Ido Bar-El

Selected Works 1985-2006

November 2006


Edo Bar-El’s work already spans two decades, but I feel that despite the family resemblance of the various works, some time in the nineteen-nineties a process began that came to fruition in his most recent productions. In order to describe this process, I must refer to the distinction made by Walter Benjamin between a “sign” (the term employed in the English translation I have used) and a “mark”. [1] Benjamin claimed that a “sign” can only exist against a background: it is its graphic line that gives the background its identity. The prime example, he said, was the mark of Cain. Thus, a sign is always a print or an imprint.

     The “mark”, on the other hand, merges into its background. The background is its realm. The “mark” appears on living people, unlike the “sign” which appears on buildings or trees. Examples of the mark are Christ’s stigmata, blushing or turning pale, spots of leprosy, and of course birthmarks. The mark is something astonishing, for when it appears on people, it is associated with guilt (blushing) or purity and innocence (the stigmata). The mark coincides with the sign in one instance: in Belshazzar’s feast, where it appears on the wall as an omen of guilt and impending doom, an apparition that emerges out of nothing.

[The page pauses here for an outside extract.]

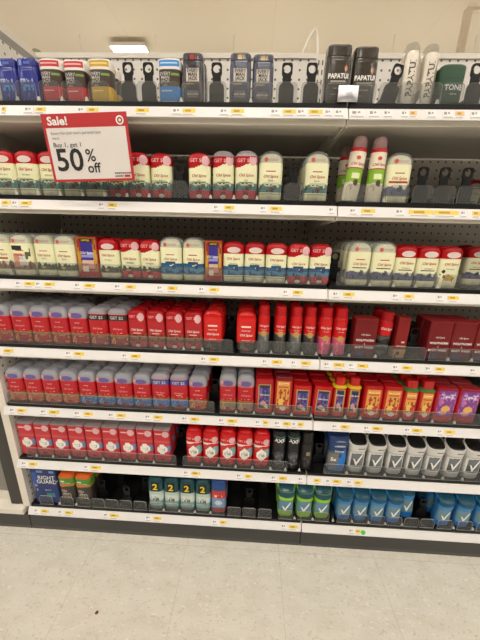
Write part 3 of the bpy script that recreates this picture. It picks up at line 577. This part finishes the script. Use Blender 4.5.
def instance(k, loc, label, group, lean=0, tilt=0):
    K = KIND[k]; r = empty(K['name'], loc); tag(r, label, K['cat'], group)
    r.rotation_euler = (tilt, math.radians(lean), 0)
    for nm, me in K['parts']: link(nm, me, r)
    return r

# pusher paddle with its round hole, and the little clear stop
def paddle_mesh():
    m = MB(); k = 24
    def outline(w0, r, z0, z1):
        # square-ish ring around the hole
        return None
    out = []; inn = []
    for i in range(k):
        t = 2*math.pi*i/k; c, s_ = math.cos(t), math.sin(t); q = 1/max(abs(c), abs(s_))
        q = min(q, 1.25)
        out.append((0.0112*q*c, 0.062+0.0118*q*s_)); inn.append((0.0078*c, 0.063+0.0080*s_))
    m.ringplate(out, inn, -0.002, 0.002)
    m.box(-0.0088, 0.0088, -0.002, 0.002, 0.001, 0.0505)
    m.prism(rrect(-0.0160, 0.0160, 0.001, 0.037, 0.010, bottom=False), -0.004, -0.0021)
    m.box(-0.014, 0.014, 0.0021, 0.03, 0.001, 0.010)
    return m.mesh('paddle', BLACK)
PADDLE = paddle_mesh()
TRACK = MB().box(-0.017, 0.017, 0.0, 0.33, 0, 0.003).mesh('track', BLACKG)
STOP = MB().prism(rrect(-0.0225, 0.0225, 0.0, 0.037, 0.009, bottom=False), 0, 0.0022, side=1).mesh('front_stop', [CLEAR, EDGE])
CLIP = MB().prism([(-0.004, 0), (0.004, 0), (0.0012, 0.008), (-0.0012, 0.008)], 0, 0.004).mesh('clip', mat('pale_clip', (206, 202, 196), .4))
DIV = MB().box(-0.0006, 0.0006, 0, 0.33, 0, 0.026).mesh('divider', CLEAR)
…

     Returning to the subject of Bar-El’s development, one can perceive his early work as coming under the sign, in his drawings of machine parts and tools against a background, and above all in his well-known series of street signs, with their orderly lines that seem to follow a law, “dominated” by his language of signs.

     In his later works, and I am referring mainly to his series of oven doors, [2] one finds a different “logic”: staining and the eruption of the stain. When one observes these doors and windows that Bar-El drags into the studio, they seem to blush and turn pale, exposing freckles and birthmarks. One may perceive the stains in these works as something emanating from within the oven – as heat, singeing, overcooking. One could say that in place of his earlier domination of the street signs and elimination of their inscriptions with his marks of erasure, a “dynamic” loss of control has now been generated, reaching the very point of dissolution, a sort of attack on the development of eye-hand contact, abandoning this co-ordination and giving way to something close to the loss of self-possession such as blushing. It is something that “slipped out of me”, that happened despite myself. What we have here is an impulse and an eruption that endow the ostensibly familiar strategies of abstraction with a new, a different power. This inner excitement whereby something builds up, emerges and stains is not unrelated to the emotional cycle of guilt, shame and purification. Such is the surrender to the involuntary, to that which has slipped out, emerged and broken forth.

[1] Zeichen (sign) and Mal (mark) in the German original – a play on words missing in the English translation.

[2] The oven, and especially the door closing it in, is an object full to bursting-point.